David tiene el mismo problema esencial de Prometeo, y es que aun cuando el fuego es lo que produjo que los dioses lo fueran eso no significaba que el dárselo a los hombres produjera que estos se convirtieran en dioses. No hay Dios, mucho menos dioses, en un universo plagado de aristas en el cual la única realidad constante que somos capaces de encontrar es la más abyecta de las locuras que nos lleva que incluso Prometeo sólo consiga destruir a los hombres al entregarles el fuego en forma de un líquido extraño; si Prometeo era el padre putativo en el desarrollo del hombre en un mundo caótico al cual pretendió traer orden, David es el hijo putativo que busca el conseguir convertir a su padre a su imagen y semejanza en un mundo ordenado al cual pretende traer caos.
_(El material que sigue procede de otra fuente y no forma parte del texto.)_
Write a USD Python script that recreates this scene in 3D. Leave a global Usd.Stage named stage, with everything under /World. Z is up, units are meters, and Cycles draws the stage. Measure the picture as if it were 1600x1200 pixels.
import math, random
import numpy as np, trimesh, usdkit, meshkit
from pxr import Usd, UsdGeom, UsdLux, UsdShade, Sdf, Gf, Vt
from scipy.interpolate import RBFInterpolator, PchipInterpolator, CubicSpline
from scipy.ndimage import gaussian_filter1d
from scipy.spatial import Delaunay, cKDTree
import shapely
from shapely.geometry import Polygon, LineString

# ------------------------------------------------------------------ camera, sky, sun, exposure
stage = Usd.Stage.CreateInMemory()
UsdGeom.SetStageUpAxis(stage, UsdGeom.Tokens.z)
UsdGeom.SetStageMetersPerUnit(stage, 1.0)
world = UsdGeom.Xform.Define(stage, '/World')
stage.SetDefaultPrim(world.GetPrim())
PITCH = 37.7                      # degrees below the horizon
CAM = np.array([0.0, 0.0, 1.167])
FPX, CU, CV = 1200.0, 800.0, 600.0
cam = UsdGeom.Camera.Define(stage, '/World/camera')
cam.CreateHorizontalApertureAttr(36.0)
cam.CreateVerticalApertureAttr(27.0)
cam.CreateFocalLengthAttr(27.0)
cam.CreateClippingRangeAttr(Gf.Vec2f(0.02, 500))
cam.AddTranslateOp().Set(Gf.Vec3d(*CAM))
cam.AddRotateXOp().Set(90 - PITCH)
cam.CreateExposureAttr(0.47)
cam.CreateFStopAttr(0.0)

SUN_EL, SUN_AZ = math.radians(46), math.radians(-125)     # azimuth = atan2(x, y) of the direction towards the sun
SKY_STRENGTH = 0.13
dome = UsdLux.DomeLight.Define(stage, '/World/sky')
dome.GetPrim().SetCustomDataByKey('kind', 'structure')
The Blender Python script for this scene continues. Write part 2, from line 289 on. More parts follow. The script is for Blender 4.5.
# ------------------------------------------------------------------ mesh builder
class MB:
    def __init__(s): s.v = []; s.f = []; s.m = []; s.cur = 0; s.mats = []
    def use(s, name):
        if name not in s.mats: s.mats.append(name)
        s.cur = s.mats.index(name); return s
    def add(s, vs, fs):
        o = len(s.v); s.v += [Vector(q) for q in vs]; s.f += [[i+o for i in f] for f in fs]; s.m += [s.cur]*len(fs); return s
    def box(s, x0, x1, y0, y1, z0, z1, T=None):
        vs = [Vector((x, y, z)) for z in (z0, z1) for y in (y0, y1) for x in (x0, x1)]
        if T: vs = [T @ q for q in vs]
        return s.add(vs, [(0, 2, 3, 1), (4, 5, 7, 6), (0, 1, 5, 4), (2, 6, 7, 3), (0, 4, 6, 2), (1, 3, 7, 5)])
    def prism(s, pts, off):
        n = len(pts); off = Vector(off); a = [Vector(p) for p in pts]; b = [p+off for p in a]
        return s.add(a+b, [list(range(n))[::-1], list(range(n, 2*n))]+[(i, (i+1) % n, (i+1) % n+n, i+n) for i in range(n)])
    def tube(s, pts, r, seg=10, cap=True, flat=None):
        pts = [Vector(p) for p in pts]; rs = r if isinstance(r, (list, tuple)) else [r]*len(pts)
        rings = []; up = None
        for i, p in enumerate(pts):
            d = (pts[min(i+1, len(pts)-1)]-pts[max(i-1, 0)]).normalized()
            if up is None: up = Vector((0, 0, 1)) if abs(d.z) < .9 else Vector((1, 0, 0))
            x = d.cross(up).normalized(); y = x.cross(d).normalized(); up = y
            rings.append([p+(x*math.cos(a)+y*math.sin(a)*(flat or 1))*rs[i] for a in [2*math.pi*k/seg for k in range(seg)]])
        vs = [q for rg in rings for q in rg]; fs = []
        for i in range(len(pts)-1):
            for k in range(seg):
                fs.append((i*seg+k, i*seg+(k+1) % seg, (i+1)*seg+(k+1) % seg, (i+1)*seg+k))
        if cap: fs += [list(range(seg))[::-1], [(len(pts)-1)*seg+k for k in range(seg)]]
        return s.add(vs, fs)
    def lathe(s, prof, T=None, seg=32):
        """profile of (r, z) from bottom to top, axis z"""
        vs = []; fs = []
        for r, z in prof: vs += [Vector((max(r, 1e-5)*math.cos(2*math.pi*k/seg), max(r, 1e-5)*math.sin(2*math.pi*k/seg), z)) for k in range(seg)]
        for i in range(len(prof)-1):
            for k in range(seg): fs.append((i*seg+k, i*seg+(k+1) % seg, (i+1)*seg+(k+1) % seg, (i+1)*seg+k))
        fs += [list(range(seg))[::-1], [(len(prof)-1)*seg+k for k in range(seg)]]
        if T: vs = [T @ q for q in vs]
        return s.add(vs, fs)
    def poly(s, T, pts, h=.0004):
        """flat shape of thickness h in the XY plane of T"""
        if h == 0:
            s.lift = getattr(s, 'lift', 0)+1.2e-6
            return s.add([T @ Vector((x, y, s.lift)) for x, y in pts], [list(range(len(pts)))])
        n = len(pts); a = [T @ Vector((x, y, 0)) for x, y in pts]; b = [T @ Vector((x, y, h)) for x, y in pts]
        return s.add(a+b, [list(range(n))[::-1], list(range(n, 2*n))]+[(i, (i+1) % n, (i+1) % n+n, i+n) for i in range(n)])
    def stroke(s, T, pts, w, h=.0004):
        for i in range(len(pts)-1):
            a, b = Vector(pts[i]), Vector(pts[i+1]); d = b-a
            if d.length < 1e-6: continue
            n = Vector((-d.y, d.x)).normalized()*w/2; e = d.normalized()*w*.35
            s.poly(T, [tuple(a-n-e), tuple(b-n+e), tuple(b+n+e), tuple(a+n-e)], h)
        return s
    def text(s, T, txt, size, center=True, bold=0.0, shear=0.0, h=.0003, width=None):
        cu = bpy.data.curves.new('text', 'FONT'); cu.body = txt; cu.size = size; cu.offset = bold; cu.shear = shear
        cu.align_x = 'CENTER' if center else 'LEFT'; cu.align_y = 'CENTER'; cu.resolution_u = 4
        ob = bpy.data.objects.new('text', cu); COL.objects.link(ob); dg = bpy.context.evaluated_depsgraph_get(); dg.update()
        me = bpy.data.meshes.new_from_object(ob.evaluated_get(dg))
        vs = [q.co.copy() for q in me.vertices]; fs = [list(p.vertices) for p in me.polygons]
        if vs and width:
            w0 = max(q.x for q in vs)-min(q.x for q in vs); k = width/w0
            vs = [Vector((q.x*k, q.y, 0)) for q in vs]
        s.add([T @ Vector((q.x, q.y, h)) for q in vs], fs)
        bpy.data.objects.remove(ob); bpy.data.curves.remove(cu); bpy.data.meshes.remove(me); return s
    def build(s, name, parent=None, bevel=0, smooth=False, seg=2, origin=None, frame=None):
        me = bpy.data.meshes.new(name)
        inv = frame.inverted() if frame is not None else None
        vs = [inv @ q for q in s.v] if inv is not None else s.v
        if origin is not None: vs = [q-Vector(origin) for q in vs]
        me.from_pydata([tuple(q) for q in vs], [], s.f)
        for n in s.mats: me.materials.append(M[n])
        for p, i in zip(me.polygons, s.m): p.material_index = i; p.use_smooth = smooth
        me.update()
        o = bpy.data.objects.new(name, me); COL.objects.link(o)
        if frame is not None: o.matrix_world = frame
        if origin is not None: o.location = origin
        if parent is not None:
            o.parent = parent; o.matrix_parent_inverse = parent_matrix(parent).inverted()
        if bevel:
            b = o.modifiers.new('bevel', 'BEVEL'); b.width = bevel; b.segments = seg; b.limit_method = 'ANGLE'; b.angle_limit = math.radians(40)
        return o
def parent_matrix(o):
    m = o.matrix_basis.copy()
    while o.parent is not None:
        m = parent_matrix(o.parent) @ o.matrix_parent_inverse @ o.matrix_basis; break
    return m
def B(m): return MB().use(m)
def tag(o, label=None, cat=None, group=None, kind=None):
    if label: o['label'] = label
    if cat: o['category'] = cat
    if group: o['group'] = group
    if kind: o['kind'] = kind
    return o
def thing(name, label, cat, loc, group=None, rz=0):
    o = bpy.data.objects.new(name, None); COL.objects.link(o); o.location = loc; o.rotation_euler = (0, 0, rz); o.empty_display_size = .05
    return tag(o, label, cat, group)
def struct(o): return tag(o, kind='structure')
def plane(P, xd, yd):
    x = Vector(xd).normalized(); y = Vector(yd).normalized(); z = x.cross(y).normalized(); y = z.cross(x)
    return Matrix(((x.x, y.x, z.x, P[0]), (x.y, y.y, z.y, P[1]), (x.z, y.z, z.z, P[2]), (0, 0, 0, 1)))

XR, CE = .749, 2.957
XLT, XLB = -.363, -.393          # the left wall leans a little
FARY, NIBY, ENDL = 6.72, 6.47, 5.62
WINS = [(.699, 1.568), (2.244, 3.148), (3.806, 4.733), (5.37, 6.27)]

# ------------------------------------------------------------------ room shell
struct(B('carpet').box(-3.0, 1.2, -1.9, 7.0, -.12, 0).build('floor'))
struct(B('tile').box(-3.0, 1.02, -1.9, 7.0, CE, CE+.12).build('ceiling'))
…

El resultado de todo esto no deja de ser el capricho de un anciano por adquirir la inmortalidad que busca a través de su hijo, a través de su robot, para finalmente descubrir como, de hecho, la única posibilidad de encontrar una verdad absoluta a través de la cual convertirse en un Dios es la fuente de caos primordial de la cual nace todo orden: el icor negro es el don de los dioses, pero su don siempre ha sido la capacidad de destruir un orden específico para poder originar un nuevo orden fáctico en el cosmos; no se puede cambiar el orden de lo que ya es en sí sin jugar una ruleta rusa, pues en el momento que comenzamos a cambiar el mundo a través del caos el resultado del orden siempre será algo nuevo e imprevisible —el icor negro rediseña el ADN del individuo y, con ello, crea nuevas formas de vidas imprevisibles, caóticas. Para crear algo es necesario destruir otro algo, esa es la perversión última de toda maternidad y auténtico aprendizaje del torturado Prometeo.